In re the Estate of Brown

Weiss, J.

Appeal from that part of an order of the Surrogate’s Court of Tompkins County (Friedlander, S.), entered October 26, 1983, which denied petitioner’s motions for partial summary judgment and to disqualify the attorney representing respondent Tompkins County Trust Company.

Paragraph “Third” of the last will and testament of Ellis W. Brown, deceased, which was duly admitted to probate on January 26, 1978, created a charitable remainder unitrust for the lifetime benefit of the widow, with the remainder payable after her death as follows: “(b) Upon the death of my wife, the Trustee shall distribute all of the then principal and appropriate income of the Trust (excluding any amount due my wife) to the Ithaca, *956New York office of the Salvation Army, to be used, by it for its general purposes” (emphasis supplied). It is undisputed that the “Ithaca, New York office of the Salvation Army” is an unincorporated branch of the Salvation Army, which is ineligible to take the charitable remainder under New York law (see, Matter of Martin, 32 AD2d 849; cf. EPTL 3-1.3 [b]).

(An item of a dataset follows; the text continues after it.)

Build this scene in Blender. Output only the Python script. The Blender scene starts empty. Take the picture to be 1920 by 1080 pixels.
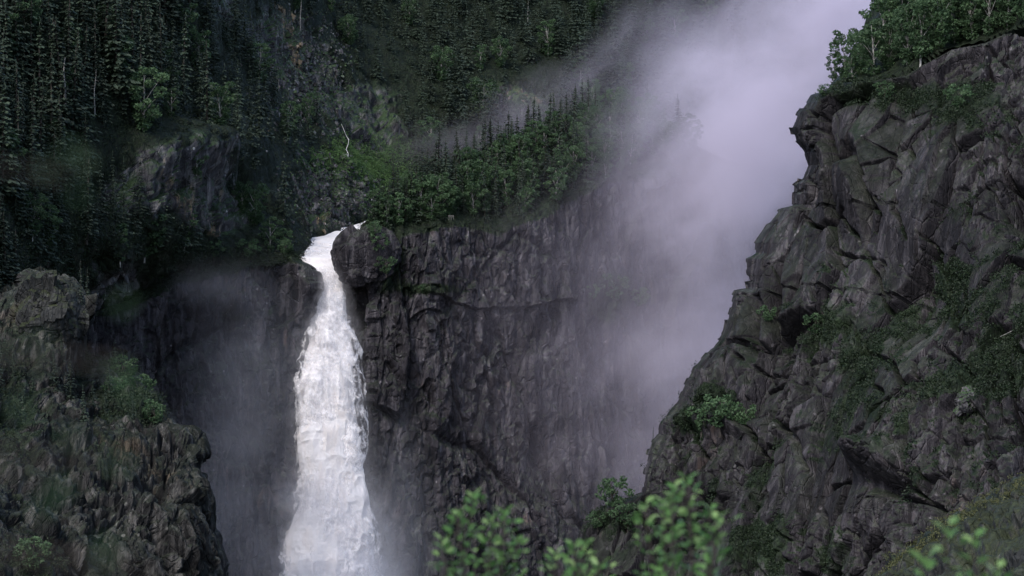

After the death of the widow, the trustee refused to comply with the demand of the Salvation Army, as parent corporation of the Ithaca, New York, office, to pay over some $150,000 in trust assets, asserting that the Salvation Army intended to use the funds in a manner inconsistent with the terms of the will, i.e., for capital projects instead of the current operating budget of the local Ithaca office. When the Salvation Army filed a petition to compel compulsory accounting and distribution, the trustee responded by denying that the Salvation Army was the intended beneficiary and by filing a petition for voluntary accounting and construction, in which it asserted that the testator intended the trust assets to remain in Ithaca for application to “the general operating budget” of the Ithaca office. The petitioners were consolidated for disposition and the Surrogate denied motions by the Salvation Army for (1) partial summary judgment, (2) disqualification of the trustee’s attorney, and (3) exclusion of the advisory board of the Ithaca, New York, office and its officers as parties to the proceeding. This appeal by the Salvation Army ensued.

Upon review of the parties’ briefs and consideration of the oral argument, it becomes clear that the parties agree that while the Ithaca, New York, office of the Salvation Army, as intended recipient, is ineligible to take because it is unincorporated and not a legal entity, the Salvation Army, as parent corporation, is authorized to take the bequest in order to sustain the gift (see, Matter of McCarthy, 49 AD2d 204, 209; Kernochan v Farmers’ Loan & Trust Co., 187 App Div 668, 672, affd 227 NY 658). It is further acknowledged that the Salvation Army must utilize the funds for the exclusive benefit of the Ithaca, New York, branch as those interests may appear, with due deference to the concerns of the local advisory board (cf. Matter of Martin, supra). We emphasize that the “general purposes” of the local office include any necessary expenditures promoting the interests of the Salvation Army in Ithaca, New York, be they for current operating costs or capital improvements. It becomes clear that the issues of fact accurately noted by the Surrogate when refusing to grant partial summary judgment have been dissipated by the parties in their briefs and oral arguments upon this appeal and no longer exist. By agreeing that the Salvation Army will retain *957the funds for the benefit of the Ithaca, New York, branch of the Salvation Army, the parties have assured fulfillment of the testator’s intent, which is, of course, the prime consideration before us (Matter of Bellows, 103 AD2d 594, 597).

Accordingly, we direct that the trustee pay the charitable remainder to the Salvation Army, which organization is required to implement the fund in accordance with this decision (see, EPTL 3-1.3 [b] [1], [6]; 8-1.1 [c], [d]). We further note that a determination of the issue regarding the disqualification of the trustee’s attorney is no longer necessary.

Order modified, on the facts, without costs, by reversing so much thereof as denied petitioner’s motion for partial summary judgment; said motion granted and matter remitted to the Surrogate’s Court of Tompkins County for entry of a decree in accordance with this decision; and, as so modified, affirmed. Mahoney, P. J., Kane, Casey, Weiss and Levine, JJ., concur.